Both The Lesson by Toni Cade Bambara and The Growing College Gap by Tamara Draut discuss our nations growing financial issues between social classes. The Lesson juxtaposes black life to white society while Draut’s compares college attendance and financial aid statistics with those from 40 years ago. Both the story and essay comment on lifestyle differences as it relates to wealth.
The Lesson by Toni Cade Bambara is a story about social values and norms of black society compares with those to whites. The story follows a group of African-American children who live in the slums of New York. Another woman named Miss Moore, who is an upper class black woman, gives these kids five dollars and puts them in a cab to show them around New York City. She takes them to FAO Schwartz where the kids are shocked with the ridiculous prices for simple toys. The point of this was for Miss Moore to show the children how upper class white society lived in comparison with them. Most of the kids couldn’t even understand how some toy would cost a family $35 when “thirty-five dollars would pay for the rent and the piano bill too” (Bambara 5). Miss Moore’s goal was to educate these children about the divide between the two classes and to understand how the wealth in our country isn’t divided up properly. She explains to them that “poor people have to wake up and demand their share of the pie” (Bambara 5). Miss Moore’s intentions were to contrast their lifestyles with the lifestyles of wealthy whites in order for them to better understand the divide between social classes.

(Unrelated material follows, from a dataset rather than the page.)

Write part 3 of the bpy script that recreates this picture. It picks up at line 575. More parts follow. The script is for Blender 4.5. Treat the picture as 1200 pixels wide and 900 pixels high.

Tamara Drauts’s essay entitled The Growing College Gap similarly discusses social class in America but how it relates to the college education system. Draut compares income differences and tuition costs from the seventies to now to better explain the gap between well-off education individuals and the undereducated minority population. Draut first discusses the baseline in the seventies when “a professional with a college degree and a blue collar worker with a high school degree could live in the same community” (Draut 379). She then goes on to explain that skyrocketing tuition and a major decline in financial aid creates a huge divide between those who attended college and those who didn’t, as it relates to their enormous earning difference. African American’s are more likely to enroll in a two-year college whereas “wealthier students are battling it out for seats at a handful of elite private institutions” (Draut 380). She explains that even though graduate enrollment increased among students of color, they still do not continue on for advanced degrees because of high levels of undergraduate debt. She asserts that as this problem worsens, “we’ll have a well-educated minority that is mostly white, and a swelling, undereducated majority that is mostly African American and Latino” (Draut 390).
Although leaps and bounds have been made against discrimination for African-American’s in our country, both Draut’s essay and Bambara’s story seem to suggest otherwise. Both the texts comment on the African-American struggle relative to financial and social class differences. They draw similar parallels between the social class struggle and the hardships minorities still face today.